Syekh Imran Husein (Islamic Philosopher), Dr.
Sulaeman Dufford (Guru Besar Universitas Kebangsaan Malaysia), Prof.
Jawahir Thontowi, SH PhD (Guru Besar UII), Drs. Agus Triyanta, MA PhD
(Sekretaris Magister Ilmu Hukum UII), dan Dr. Suparnyo, SH MS (Wakil
Rektor I UMK) dihadirkan untuk membedah tema “In Quest of Islamic Economics Challenges and Opportunities in Strengthening the Future of Muslim Countries Economics” pada Kamis (17/1) di Santika Premiere Hotel, Semarang.

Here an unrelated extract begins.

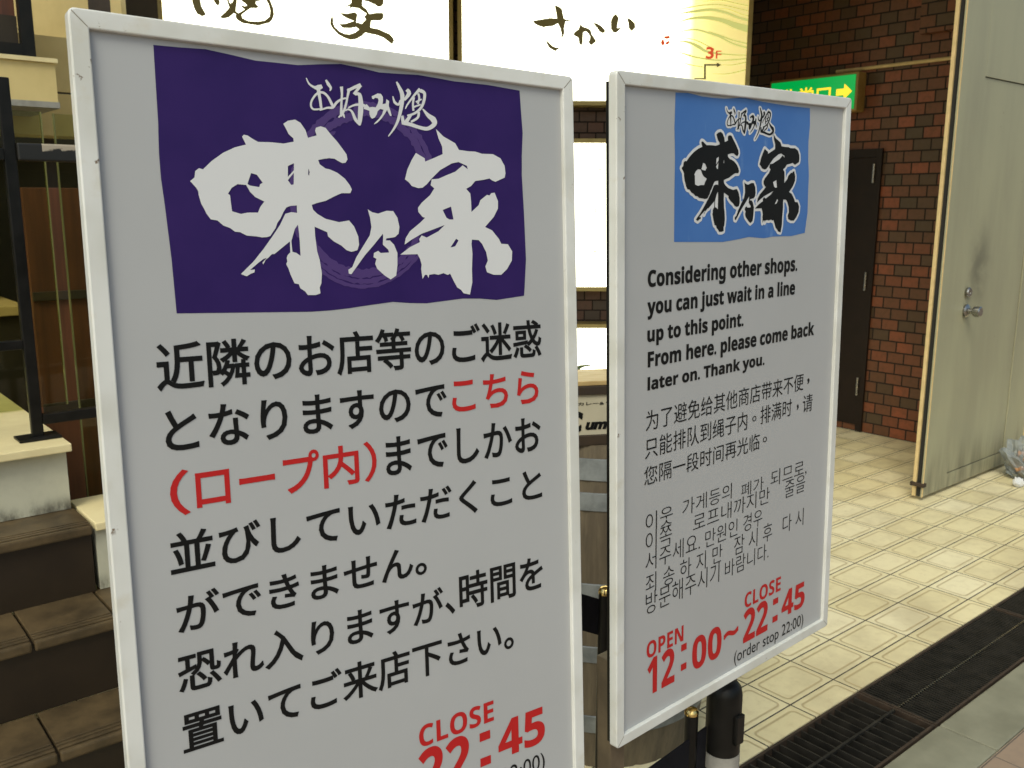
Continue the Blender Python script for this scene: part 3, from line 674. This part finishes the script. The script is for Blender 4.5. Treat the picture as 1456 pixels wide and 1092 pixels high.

Dalam seminar yang mengundang lembaga keuangan, pengadilan agama, organisasi masyarakat (Ormas) Islam, serta PTN-PTS se-Jawa Tengah serta 102 orang peserta ini, Syekh Imran membandingkan keunggulan uang dinar dan dirham dibanding uang kertas. Ia memberikan contoh kecil bahwa uang kertas penggunannya sangat terbatas pada negara tempat uang kertas tersebut dicetak. Berbeda, dinar dan dirham penggunaanya luas karena terbuat dari emas dan perak.
Selain itu, uang kertas pada kondisi tertentu dinilai dapat menimbulkan inflasi. “Inflasi sama dengan riba,” paparnya dalam bahasa inggris yang dibantu seorang translator.
Ia menyontohkan Malaysia sebagai salah satu contoh negara yang mulai menggunakan dinar dan dirham. Meski Ringgit tetap sebagai mata uang sah, di Malaysia, dinar dan dirham menjadi mata uang alternatif uang kertas dan telah tersebar luas di negara bagian. Masyarakat memanfaatkan mata koin dinar dan dirham secara sukarela. “Bahkan pemerintah dan bank sentral pun tidak mampu melarangnya,” ujarnya.
Berbeda, Indonesia sama sekali belum menggunakannya. Padahal, muslim menjadi mayoritas penduduk di negara ini. Di akhir paparannya, Syekh Imran pun menyarankan agar Indonesia memperjelas sistem ekonomi Islam yang diterapkan.
Praktik Ekonomi Islam
Sementara itu, Agus Triyanta membahas mengenai Teori dan Praktik sistem perbankan Islam di Malaysia dan Indonesia. Menurutnya, Indonesia masih tertinggal jauh dalam penerapan sistem perbankan Islam dibandingkan negara tetangga, Malaysia dan Singapura. “Jelas-jelas Indonesia berpenduduk muslim terbesar, tapi penerapan Syariah Islam justru kalah dari negara lain,” papar dosen UII ini.
Menurut catatannya, sampai kini, perbankan Islam (Islamic Banking) telah dipraktikkan di lebih dari 75 negara, meliputi negara-negara Islam, Eropa, Amerika, hingga Timur Jauh (Far East). Bahkan, 2013 ini, aset perbankan Islam di seluruh dunia diprediksi mencapai US$1.8 triliun.
Malaysia, jelasnya, berada di urutan kedua dalam 3 terbesar negara dengan aset sebesar US$ 106 miliar, lebih besar dibanding Uni Emirat Arab (UEA) dengan US$75 miliar. Ia hanya kalah dibanding Saudi Arabia dengan aset US$207 miliar.
Di Indonesia sendiri, jelasnya, aset perbankan Islam hanya sekitar 4.3 persen dari seluruh aset perbankan nasional. Sangat jauh dari Malaysia 24,2 persen dari seluruh aset perbankan nasional.
Hal itu terjadi, menurut Agus, disebabkan kerangka hukum perbankan Islam yang telah kuat dan sehat sejak awal dimulai di Malaysia. “Sementara Indonesia tetap menderita akibat kekurangan hukum dasar di beberapa aspek. Jadi perlu harmonisasi antara kontrak Islam di dalam hukum sipil,“ papar dosen UII ini.
Dalam seminar internasional tersebut juga dibahas mengenai perlindungan terhadap kebudayaan muslim dari ‘budaya’ riba. “Di negara timur, budaya harus sesuai dengan agama. Berbeda dengan negara barat, dimana agama merupakan hasil dari kebudayaan,” jelas Dr. Sulaeman Dufford menunjukkan analisanya.
Sementara itu, Dr. Suparnyo memberikan paparan mengenai Corporate Social Responsibility menurut hukum ekonomi Islam. (Nabila-Portal).